### Problem description
Transcribe nothing but the lines from the one with "Continue the Blender" to the end of the entries, both included, keeping each exact and leaving every picture out.

═══ Dataset entries

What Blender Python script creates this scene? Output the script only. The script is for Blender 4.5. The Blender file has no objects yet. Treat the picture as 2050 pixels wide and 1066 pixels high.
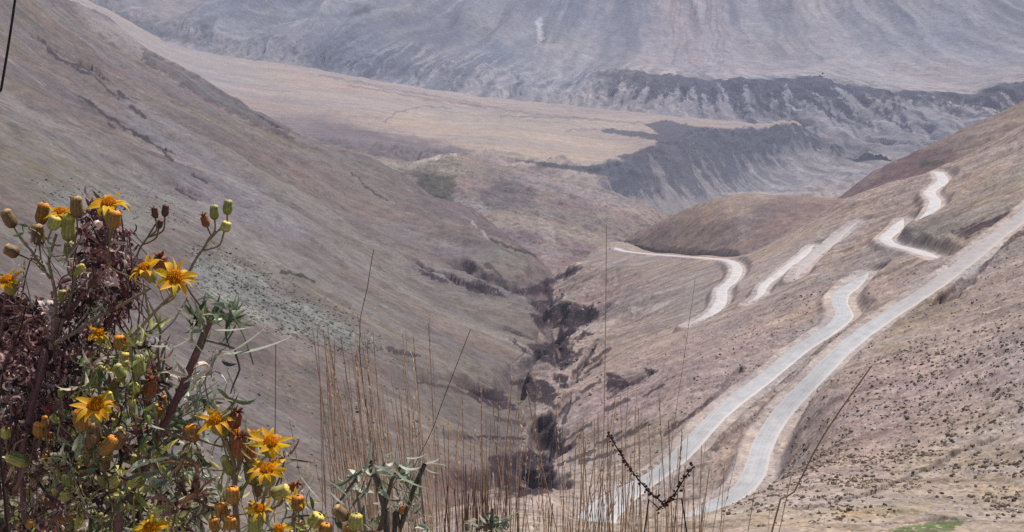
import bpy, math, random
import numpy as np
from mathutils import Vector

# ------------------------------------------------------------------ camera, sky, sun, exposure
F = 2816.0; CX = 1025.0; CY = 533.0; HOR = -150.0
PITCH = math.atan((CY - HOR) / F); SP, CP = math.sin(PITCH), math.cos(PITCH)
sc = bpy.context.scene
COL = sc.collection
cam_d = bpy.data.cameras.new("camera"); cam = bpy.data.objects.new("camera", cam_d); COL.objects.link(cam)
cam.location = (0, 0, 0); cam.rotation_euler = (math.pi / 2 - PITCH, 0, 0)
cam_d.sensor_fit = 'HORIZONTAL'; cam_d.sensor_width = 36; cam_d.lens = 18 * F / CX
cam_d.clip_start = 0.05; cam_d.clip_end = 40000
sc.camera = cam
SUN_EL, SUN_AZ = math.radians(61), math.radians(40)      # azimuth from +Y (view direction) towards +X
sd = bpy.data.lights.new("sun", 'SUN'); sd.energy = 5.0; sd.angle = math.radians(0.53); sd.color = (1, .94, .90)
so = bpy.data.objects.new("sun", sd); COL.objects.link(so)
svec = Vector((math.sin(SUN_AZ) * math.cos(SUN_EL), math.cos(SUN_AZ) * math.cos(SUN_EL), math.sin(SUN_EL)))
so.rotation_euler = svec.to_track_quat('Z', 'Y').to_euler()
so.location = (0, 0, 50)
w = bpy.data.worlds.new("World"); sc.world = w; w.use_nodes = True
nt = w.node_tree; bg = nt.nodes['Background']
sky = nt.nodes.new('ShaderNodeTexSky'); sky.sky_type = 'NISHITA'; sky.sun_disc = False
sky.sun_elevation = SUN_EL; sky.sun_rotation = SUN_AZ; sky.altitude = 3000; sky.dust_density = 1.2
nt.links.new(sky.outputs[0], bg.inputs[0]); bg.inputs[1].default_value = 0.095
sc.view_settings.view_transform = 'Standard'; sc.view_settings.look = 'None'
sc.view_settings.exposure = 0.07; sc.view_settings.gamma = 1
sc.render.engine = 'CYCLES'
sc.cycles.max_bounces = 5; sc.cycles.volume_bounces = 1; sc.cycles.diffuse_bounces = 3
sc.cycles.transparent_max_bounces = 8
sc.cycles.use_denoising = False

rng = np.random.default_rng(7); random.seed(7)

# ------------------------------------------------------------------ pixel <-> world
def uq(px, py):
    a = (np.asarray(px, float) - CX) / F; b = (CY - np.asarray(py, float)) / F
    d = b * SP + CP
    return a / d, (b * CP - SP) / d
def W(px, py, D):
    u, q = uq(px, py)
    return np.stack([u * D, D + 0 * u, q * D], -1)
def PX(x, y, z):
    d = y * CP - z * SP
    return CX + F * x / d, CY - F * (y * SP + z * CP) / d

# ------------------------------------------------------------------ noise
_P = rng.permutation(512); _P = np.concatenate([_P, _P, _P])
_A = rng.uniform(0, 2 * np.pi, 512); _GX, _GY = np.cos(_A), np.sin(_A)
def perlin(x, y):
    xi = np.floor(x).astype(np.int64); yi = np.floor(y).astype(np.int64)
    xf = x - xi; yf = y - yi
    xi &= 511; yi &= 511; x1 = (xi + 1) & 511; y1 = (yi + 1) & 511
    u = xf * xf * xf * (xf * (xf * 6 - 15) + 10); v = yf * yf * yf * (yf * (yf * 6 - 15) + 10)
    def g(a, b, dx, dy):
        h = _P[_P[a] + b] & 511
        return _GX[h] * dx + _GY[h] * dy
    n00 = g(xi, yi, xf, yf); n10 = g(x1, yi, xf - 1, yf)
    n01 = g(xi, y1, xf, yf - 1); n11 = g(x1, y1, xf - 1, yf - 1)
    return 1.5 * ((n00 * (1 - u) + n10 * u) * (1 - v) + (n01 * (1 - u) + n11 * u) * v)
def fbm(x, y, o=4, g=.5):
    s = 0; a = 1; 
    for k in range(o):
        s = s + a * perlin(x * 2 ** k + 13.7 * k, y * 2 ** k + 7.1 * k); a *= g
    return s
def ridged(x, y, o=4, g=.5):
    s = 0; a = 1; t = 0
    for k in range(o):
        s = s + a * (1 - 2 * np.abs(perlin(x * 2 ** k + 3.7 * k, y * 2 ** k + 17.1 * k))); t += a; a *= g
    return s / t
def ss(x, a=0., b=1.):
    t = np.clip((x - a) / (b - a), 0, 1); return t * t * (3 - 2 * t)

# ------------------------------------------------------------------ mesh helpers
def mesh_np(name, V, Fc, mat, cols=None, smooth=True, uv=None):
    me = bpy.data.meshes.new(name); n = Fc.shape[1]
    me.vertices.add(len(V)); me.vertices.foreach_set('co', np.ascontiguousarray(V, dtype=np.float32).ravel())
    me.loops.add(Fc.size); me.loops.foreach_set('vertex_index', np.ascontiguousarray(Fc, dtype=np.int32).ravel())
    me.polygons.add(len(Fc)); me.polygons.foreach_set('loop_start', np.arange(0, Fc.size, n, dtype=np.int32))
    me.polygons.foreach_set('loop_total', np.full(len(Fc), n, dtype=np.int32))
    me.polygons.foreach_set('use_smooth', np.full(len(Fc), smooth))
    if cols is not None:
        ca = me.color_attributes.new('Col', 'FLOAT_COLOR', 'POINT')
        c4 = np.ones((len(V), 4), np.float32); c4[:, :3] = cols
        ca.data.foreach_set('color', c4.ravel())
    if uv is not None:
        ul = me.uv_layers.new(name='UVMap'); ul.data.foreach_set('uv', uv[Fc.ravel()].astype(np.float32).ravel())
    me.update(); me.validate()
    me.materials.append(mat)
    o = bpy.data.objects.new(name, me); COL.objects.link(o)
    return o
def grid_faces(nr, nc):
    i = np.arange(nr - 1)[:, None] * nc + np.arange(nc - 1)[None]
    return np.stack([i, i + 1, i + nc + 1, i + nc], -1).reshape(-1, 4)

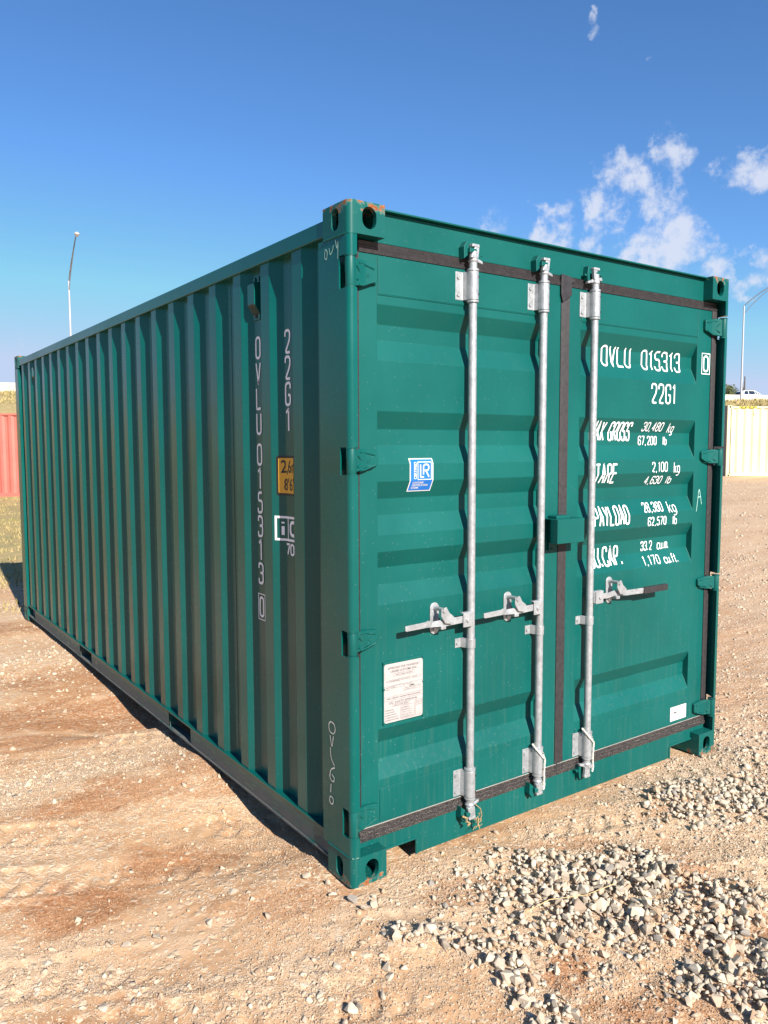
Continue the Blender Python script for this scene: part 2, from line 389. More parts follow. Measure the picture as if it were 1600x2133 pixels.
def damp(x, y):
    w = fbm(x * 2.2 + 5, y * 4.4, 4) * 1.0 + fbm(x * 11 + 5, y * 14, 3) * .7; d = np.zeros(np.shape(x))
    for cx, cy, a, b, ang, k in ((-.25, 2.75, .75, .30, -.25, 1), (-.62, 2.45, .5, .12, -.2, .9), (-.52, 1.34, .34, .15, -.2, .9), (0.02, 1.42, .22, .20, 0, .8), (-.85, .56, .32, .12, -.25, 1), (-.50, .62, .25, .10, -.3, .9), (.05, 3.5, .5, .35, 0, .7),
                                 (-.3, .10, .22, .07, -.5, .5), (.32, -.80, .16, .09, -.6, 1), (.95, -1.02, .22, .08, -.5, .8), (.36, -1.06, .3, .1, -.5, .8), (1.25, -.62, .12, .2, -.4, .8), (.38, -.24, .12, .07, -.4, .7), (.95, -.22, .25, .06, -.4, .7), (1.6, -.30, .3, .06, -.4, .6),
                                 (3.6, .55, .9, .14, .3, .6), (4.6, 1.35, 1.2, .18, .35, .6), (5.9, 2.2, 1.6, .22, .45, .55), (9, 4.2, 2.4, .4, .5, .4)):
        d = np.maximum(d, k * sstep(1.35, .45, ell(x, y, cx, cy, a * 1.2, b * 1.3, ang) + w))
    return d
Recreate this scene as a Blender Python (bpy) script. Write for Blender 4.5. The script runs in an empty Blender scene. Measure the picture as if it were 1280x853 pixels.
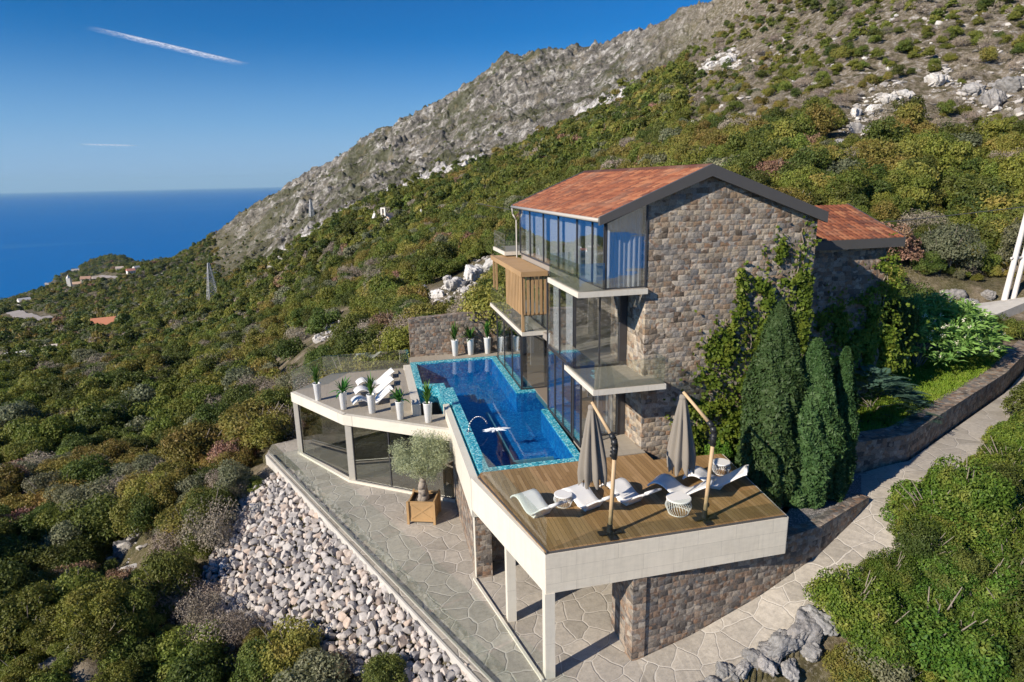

══════

### Finished task
Continue the Blender Python script for this scene: part 2, from line 389. More parts follow. Measure the picture as if it were 1600x2133 pixels.
def damp(x, y):
    w = fbm(x * 2.2 + 5, y * 4.4, 4) * 1.0 + fbm(x * 11 + 5, y * 14, 3) * .7; d = np.zeros(np.shape(x))
    for cx, cy, a, b, ang, k in ((-.25, 2.75, .75, .30, -.25, 1), (-.62, 2.45, .5, .12, -.2, .9), (-.52, 1.34, .34, .15, -.2, .9), (0.02, 1.42, .22, .20, 0, .8), (-.85, .56, .32, .12, -.25, 1), (-.50, .62, .25, .10, -.3, .9), (.05, 3.5, .5, .35, 0, .7),
                                 (-.3, .10, .22, .07, -.5, .5), (.32, -.80, .16, .09, -.6, 1), (.95, -1.02, .22, .08, -.5, .8), (.36, -1.06, .3, .1, -.5, .8), (1.25, -.62, .12, .2, -.4, .8), (.38, -.24, .12, .07, -.4, .7), (.95, -.22, .25, .06, -.4, .7), (1.6, -.30, .3, .06, -.4, .6),
                                 (3.6, .55, .9, .14, .3, .6), (4.6, 1.35, 1.2, .18, .35, .6), (5.9, 2.2, 1.6, .22, .45, .55), (9, 4.2, 2.4, .4, .5, .4)):
        d = np.maximum(d, k * sstep(1.35, .45, ell(x, y, cx, cy, a * 1.2, b * 1.3, ang) + w))
    return d
Recreate this scene as a Blender Python (bpy) script. Write for Blender 4.5. The script runs in an empty Blender scene. Measure the picture as if it were 1280x853 pixels.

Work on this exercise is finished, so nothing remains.